## AIM OF THE TASK:
All the data should come back exactly as it was given.

## GIVEN DATA:

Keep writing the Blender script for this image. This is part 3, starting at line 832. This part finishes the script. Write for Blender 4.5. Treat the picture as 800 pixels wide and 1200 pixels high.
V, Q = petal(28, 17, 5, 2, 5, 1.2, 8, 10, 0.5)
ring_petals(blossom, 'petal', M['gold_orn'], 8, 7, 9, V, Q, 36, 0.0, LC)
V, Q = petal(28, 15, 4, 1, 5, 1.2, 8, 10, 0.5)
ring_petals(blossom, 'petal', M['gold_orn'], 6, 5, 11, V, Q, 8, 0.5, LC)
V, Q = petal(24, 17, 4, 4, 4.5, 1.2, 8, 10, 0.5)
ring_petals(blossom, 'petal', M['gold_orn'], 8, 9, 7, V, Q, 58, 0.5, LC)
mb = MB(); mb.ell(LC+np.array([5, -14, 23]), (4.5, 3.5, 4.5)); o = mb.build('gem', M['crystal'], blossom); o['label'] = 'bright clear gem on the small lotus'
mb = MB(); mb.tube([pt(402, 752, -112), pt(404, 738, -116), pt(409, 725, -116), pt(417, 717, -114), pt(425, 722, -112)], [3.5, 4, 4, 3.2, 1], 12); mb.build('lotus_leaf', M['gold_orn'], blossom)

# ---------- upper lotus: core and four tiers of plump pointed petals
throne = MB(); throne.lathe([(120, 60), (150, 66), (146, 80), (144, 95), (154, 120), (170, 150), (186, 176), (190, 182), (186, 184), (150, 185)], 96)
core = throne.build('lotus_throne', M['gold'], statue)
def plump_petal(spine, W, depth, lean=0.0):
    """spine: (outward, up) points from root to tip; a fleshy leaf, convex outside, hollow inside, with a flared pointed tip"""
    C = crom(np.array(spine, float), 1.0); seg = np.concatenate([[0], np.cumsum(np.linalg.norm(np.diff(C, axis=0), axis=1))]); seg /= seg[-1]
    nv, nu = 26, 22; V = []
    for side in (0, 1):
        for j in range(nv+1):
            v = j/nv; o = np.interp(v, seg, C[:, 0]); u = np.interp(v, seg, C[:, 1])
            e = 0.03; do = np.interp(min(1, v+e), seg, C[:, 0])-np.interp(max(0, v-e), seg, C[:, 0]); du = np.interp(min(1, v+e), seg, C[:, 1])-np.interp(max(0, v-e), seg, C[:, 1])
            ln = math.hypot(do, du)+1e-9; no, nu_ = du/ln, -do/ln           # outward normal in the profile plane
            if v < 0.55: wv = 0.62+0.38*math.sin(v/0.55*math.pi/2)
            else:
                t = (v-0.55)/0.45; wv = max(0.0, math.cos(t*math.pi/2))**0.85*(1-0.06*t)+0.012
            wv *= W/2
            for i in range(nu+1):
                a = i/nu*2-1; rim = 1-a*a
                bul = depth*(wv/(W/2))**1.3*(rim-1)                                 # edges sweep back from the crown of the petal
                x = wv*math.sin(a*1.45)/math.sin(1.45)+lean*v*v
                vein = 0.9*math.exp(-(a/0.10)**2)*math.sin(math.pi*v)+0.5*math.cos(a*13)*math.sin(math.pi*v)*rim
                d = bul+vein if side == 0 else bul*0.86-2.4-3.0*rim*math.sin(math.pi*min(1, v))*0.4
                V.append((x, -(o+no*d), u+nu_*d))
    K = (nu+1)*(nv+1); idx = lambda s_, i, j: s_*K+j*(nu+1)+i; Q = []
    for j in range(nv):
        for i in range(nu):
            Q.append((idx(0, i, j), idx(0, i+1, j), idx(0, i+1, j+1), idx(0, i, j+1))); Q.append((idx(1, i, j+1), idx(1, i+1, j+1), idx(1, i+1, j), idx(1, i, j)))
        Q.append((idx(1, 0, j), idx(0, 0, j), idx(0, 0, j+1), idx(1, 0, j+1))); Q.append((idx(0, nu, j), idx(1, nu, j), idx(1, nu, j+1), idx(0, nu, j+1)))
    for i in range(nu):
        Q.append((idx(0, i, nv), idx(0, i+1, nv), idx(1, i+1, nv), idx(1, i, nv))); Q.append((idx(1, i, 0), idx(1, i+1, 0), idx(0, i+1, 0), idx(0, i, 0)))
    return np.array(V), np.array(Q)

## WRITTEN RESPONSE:
Keep writing the Blender script for this image. This is part 3, starting at line 832. This part finishes the script. Write for Blender 4.5. Treat the picture as 800 pixels wide and 1200 pixels high.
V, Q = petal(28, 17, 5, 2, 5, 1.2, 8, 10, 0.5)
ring_petals(blossom, 'petal', M['gold_orn'], 8, 7, 9, V, Q, 36, 0.0, LC)
V, Q = petal(28, 15, 4, 1, 5, 1.2, 8, 10, 0.5)
ring_petals(blossom, 'petal', M['gold_orn'], 6, 5, 11, V, Q, 8, 0.5, LC)
V, Q = petal(24, 17, 4, 4, 4.5, 1.2, 8, 10, 0.5)
ring_petals(blossom, 'petal', M['gold_orn'], 8, 9, 7, V, Q, 58, 0.5, LC)
mb = MB(); mb.ell(LC+np.array([5, -14, 23]), (4.5, 3.5, 4.5)); o = mb.build('gem', M['crystal'], blossom); o['label'] = 'bright clear gem on the small lotus'
mb = MB(); mb.tube([pt(402, 752, -112), pt(404, 738, -116), pt(409, 725, -116), pt(417, 717, -114), pt(425, 722, -112)], [3.5, 4, 4, 3.2, 1], 12); mb.build('lotus_leaf', M['gold_orn'], blossom)

# ---------- upper lotus: core and four tiers of plump pointed petals
throne = MB(); throne.lathe([(120, 60), (150, 66), (146, 80), (144, 95), (154, 120), (170, 150), (186, 176), (190, 182), (186, 184), (150, 185)], 96)
core = throne.build('lotus_throne', M['gold'], statue)
def plump_petal(spine, W, depth, lean=0.0):
    """spine: (outward, up) points from root to tip; a fleshy leaf, convex outside, hollow inside, with a flared pointed tip"""
    C = crom(np.array(spine, float), 1.0); seg = np.concatenate([[0], np.cumsum(np.linalg.norm(np.diff(C, axis=0), axis=1))]); seg /= seg[-1]
    nv, nu = 26, 22; V = []
    for side in (0, 1):
        for j in range(nv+1):
            v = j/nv; o = np.interp(v, seg, C[:, 0]); u = np.interp(v, seg, C[:, 1])
            e = 0.03; do = np.interp(min(1, v+e), seg, C[:, 0])-np.interp(max(0, v-e), seg, C[:, 0]); du = np.interp(min(1, v+e), seg, C[:, 1])-np.interp(max(0, v-e), seg, C[:, 1])
            ln = math.hypot(do, du)+1e-9; no, nu_ = du/ln, -do/ln           # outward normal in the profile plane
            if v < 0.55: wv = 0.62+0.38*math.sin(v/0.55*math.pi/2)
            else:
                t = (v-0.55)/0.45; wv = max(0.0, math.cos(t*math.pi/2))**0.85*(1-0.06*t)+0.012
            wv *= W/2
            for i in range(nu+1):
                a = i/nu*2-1; rim = 1-a*a
                bul = depth*(wv/(W/2))**1.3*(rim-1)                                 # edges sweep back from the crown of the petal
                x = wv*math.sin(a*1.45)/math.sin(1.45)+lean*v*v
                vein = 0.9*math.exp(-(a/0.10)**2)*math.sin(math.pi*v)+0.5*math.cos(a*13)*math.sin(math.pi*v)*rim
                d = bul+vein if side == 0 else bul*0.86-2.4-3.0*rim*math.sin(math.pi*min(1, v))*0.4
                V.append((x, -(o+no*d), u+nu_*d))
    K = (nu+1)*(nv+1); idx = lambda s_, i, j: s_*K+j*(nu+1)+i; Q = []
    for j in range(nv):
        for i in range(nu):
            Q.append((idx(0, i, j), idx(0, i+1, j), idx(0, i+1, j+1), idx(0, i, j+1))); Q.append((idx(1, i, j+1), idx(1, i+1, j+1), idx(1, i+1, j), idx(1, i, j)))
        Q.append((idx(1, 0, j), idx(0, 0, j), idx(0, 0, j+1), idx(1, 0, j+1))); Q.append((idx(0, nu, j), idx(1, nu, j), idx(1, nu, j+1), idx(0, nu, j+1)))
    for i in range(nu):
        Q.append((idx(0, i, nv), idx(0, i+1, nv), idx(1, i+1, nv), idx(1, i, nv))); Q.append((idx(1, i, 0), idx(1, i+1, 0), idx(0, i+1, 0), idx(0, i, 0)))
    return np.array(V), np.array(Q)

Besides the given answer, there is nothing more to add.